Some judges ignored Moore and started issuing licenses. Others heeded Moore and continued to bar same-sex couples. Still other counties – including in Mobile, at the center of the action – refused to issue marriage licenses at all. A more specific order from Granade compelled Mobile to relent on Thursday.

By Friday, a tally by Equality Alabama found that six of the state’s 67 counties were still refusing to issue licenses to same-sex couples and another seven had stopped issuing any licenses. Equality Alabama board chairman Ben Cooper said the holdout counties were mostly in rural areas.

The Alabama Supreme Court has agreed to hear an emergency petition from conservative groups to halt the marriages, but the timing is unclear.

On Fox News Sunday, Moore argued that Granade’s order only applied to Mobile – and not to the 66 other counties in the state.

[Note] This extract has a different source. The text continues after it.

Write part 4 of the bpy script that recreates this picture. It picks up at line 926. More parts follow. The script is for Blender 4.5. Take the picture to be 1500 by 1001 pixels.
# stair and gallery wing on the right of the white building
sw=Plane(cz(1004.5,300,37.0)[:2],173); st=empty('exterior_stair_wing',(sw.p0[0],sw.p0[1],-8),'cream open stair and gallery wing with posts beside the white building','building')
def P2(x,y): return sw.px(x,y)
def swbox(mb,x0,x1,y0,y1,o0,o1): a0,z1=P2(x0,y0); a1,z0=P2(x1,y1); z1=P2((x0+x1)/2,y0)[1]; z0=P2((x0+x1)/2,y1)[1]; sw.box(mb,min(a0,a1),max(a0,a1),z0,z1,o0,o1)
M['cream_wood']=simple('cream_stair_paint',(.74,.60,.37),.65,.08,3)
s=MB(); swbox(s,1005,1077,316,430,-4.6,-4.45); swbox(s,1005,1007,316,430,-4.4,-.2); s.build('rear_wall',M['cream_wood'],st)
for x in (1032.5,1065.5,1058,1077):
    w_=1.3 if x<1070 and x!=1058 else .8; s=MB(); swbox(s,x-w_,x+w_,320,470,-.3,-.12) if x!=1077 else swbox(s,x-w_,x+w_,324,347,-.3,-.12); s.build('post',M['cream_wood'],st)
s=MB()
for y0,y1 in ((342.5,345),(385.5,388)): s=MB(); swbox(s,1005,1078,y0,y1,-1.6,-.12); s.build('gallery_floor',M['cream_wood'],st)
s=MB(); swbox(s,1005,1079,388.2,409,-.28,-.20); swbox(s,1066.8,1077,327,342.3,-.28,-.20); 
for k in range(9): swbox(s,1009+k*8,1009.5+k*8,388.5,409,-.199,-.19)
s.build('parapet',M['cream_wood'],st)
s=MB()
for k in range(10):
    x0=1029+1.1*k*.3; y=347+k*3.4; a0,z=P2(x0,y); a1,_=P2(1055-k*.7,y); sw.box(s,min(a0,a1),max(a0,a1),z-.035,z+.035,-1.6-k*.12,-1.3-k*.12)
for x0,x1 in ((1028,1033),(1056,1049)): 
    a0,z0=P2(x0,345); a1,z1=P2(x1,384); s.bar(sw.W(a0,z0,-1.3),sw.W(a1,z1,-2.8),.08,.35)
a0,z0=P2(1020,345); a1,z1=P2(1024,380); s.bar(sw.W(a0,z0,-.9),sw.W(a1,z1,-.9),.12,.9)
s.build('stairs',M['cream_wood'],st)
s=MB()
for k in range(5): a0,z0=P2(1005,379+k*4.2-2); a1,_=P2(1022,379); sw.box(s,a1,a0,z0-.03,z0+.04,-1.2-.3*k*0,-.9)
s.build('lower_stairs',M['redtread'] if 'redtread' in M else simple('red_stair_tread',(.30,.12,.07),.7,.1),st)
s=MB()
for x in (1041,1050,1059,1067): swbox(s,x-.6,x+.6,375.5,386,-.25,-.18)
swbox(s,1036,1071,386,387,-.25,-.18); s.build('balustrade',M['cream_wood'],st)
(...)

Even if the U.S. Supreme Court legalizes same-sex marriage across the country in June, Moore indicated he would continue to fight.

“This power over marriage, which came from God under our organic law, is not to be redefined by the U.S. Supreme Court or any federal court,” Moore said. Then he tried to turn the tables by comparing rulings such as Granade’s to some of the most infamous court cases that upheld slavery and segregation.

"They may do it, but they may do wrongfully, just like they did in Dred Scott (the 1857 ruling that no black person could be a citizen) and Plessy vs. Ferguson in 1896, when they said separate but equal was the policy of the United States."

Moore’s defiance, for many, recalled that of Alabama civil rights era Democratic Gov. George Wallace.

“He was just like George Wallace standing in the doorways” of the University of Alabama to prevent black students from enrolling, said James Strawser, 51, who married John Humphrey, 38, in Mobile on Thursday. They were among the plaintiffs in the federal lawsuit that produced Granade’s ruling.

“It’s not no damn difference,” Strawser said of the 1960s civil rights movement and the gay rights movement of today. “The only thing different about it is the color of our skin. That’s the only thing different. It’s all the same political garbage they went through, and now the gays went through.”

Ballard, the Dallas County probate judge, said Moore did not have a legal leg to stand on but was morally correct about gay marriage.

“Same-sex marriage is not a civil right; it’s a lifestyle choice, in my opinion,” Ballard said. “Voting was a civil right.”

Even some of Alabama’s newlywed same-sex couples expressed uneasiness about drawing lines across decades.

Tori Wolfe-Sisson, 24, camped out overnight to make sure she and her now-spouse, Shanté Wolfe-Sisson, 21, would be first in line to get a marriage license in Montgomery on Feb. 9. Having attended historically black Tuskegee University – an important crossroads for the movement during the '60s – Tori knows the history.

“I don’t think it’s possible to compare them, but as a whole, all of these movements are a continuum of each other,” she said.

Allen Jackson, 40, who married Clint Davis, 34, in Montgomery on Monday said: “I hate comparing it to the civil rights movement. …

“There could be some comparisons made, but it is different; it is,” Jackson added. “Thankfully, we’re not having hoses drug out, and we’re not being beaten by the police.”

Jackson has spent the past week getting used to the strange sensation of having a ring on his finger and the unexpected feeling that comes with his new legal bond. He and Davis, who are going through the process of becoming foster parents, spent Valentine’s Day at an Auburn University baseball game.

Roy Moore had no effect on his life.

“He’s irrelevant, really,” Jackson said. “We’re moving forward, and you can come along and go with us, or not. The world just marches on.”